## STATED PROBLEM
Each line should be copied exactly.

## DATA BLOCK

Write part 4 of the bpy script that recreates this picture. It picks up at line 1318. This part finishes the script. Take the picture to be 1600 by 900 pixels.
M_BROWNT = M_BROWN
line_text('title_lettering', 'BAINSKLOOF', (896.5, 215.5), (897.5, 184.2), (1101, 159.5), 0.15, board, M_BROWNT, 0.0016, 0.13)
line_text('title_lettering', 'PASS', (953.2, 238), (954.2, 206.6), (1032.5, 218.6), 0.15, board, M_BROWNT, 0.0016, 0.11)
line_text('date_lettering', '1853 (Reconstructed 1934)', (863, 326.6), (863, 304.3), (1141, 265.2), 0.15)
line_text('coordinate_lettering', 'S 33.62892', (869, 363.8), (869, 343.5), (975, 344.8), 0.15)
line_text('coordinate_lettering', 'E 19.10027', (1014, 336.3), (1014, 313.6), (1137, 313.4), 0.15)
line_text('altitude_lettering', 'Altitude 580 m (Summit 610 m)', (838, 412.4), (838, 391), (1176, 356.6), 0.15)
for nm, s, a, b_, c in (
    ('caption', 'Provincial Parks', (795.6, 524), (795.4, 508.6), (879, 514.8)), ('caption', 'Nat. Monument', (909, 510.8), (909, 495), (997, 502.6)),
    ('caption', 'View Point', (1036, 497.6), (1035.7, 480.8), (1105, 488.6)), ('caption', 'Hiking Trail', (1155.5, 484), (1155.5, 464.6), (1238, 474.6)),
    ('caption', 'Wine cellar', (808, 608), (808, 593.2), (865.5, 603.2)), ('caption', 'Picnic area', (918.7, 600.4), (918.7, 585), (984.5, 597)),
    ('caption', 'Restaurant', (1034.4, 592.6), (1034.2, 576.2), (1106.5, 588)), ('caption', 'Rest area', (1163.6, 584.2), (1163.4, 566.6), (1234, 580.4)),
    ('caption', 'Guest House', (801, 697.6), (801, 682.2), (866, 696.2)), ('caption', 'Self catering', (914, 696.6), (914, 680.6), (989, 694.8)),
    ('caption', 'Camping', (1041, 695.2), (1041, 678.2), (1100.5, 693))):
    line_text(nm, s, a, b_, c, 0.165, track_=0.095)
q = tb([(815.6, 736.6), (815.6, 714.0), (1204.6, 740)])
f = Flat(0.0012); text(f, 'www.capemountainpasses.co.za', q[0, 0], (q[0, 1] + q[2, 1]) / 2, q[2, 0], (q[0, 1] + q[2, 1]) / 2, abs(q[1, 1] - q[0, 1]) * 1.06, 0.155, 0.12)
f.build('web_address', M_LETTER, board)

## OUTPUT
Write part 4 of the bpy script that recreates this picture. It picks up at line 1318. This part finishes the script. Take the picture to be 1600 by 900 pixels.
M_BROWNT = M_BROWN
line_text('title_lettering', 'BAINSKLOOF', (896.5, 215.5), (897.5, 184.2), (1101, 159.5), 0.15, board, M_BROWNT, 0.0016, 0.13)
line_text('title_lettering', 'PASS', (953.2, 238), (954.2, 206.6), (1032.5, 218.6), 0.15, board, M_BROWNT, 0.0016, 0.11)
line_text('date_lettering', '1853 (Reconstructed 1934)', (863, 326.6), (863, 304.3), (1141, 265.2), 0.15)
line_text('coordinate_lettering', 'S 33.62892', (869, 363.8), (869, 343.5), (975, 344.8), 0.15)
line_text('coordinate_lettering', 'E 19.10027', (1014, 336.3), (1014, 313.6), (1137, 313.4), 0.15)
line_text('altitude_lettering', 'Altitude 580 m (Summit 610 m)', (838, 412.4), (838, 391), (1176, 356.6), 0.15)
for nm, s, a, b_, c in (
    ('caption', 'Provincial Parks', (795.6, 524), (795.4, 508.6), (879, 514.8)), ('caption', 'Nat. Monument', (909, 510.8), (909, 495), (997, 502.6)),
    ('caption', 'View Point', (1036, 497.6), (1035.7, 480.8), (1105, 488.6)), ('caption', 'Hiking Trail', (1155.5, 484), (1155.5, 464.6), (1238, 474.6)),
    ('caption', 'Wine cellar', (808, 608), (808, 593.2), (865.5, 603.2)), ('caption', 'Picnic area', (918.7, 600.4), (918.7, 585), (984.5, 597)),
    ('caption', 'Restaurant', (1034.4, 592.6), (1034.2, 576.2), (1106.5, 588)), ('caption', 'Rest area', (1163.6, 584.2), (1163.4, 566.6), (1234, 580.4)),
    ('caption', 'Guest House', (801, 697.6), (801, 682.2), (866, 696.2)), ('caption', 'Self catering', (914, 696.6), (914, 680.6), (989, 694.8)),
    ('caption', 'Camping', (1041, 695.2), (1041, 678.2), (1100.5, 693))):
    line_text(nm, s, a, b_, c, 0.165, track_=0.095)
q = tb([(815.6, 736.6), (815.6, 714.0), (1204.6, 740)])
f = Flat(0.0012); text(f, 'www.capemountainpasses.co.za', q[0, 0], (q[0, 1] + q[2, 1]) / 2, q[2, 0], (q[0, 1] + q[2, 1]) / 2, abs(q[1, 1] - q[0, 1]) * 1.06, 0.155, 0.12)
f.build('web_address', M_LETTER, board)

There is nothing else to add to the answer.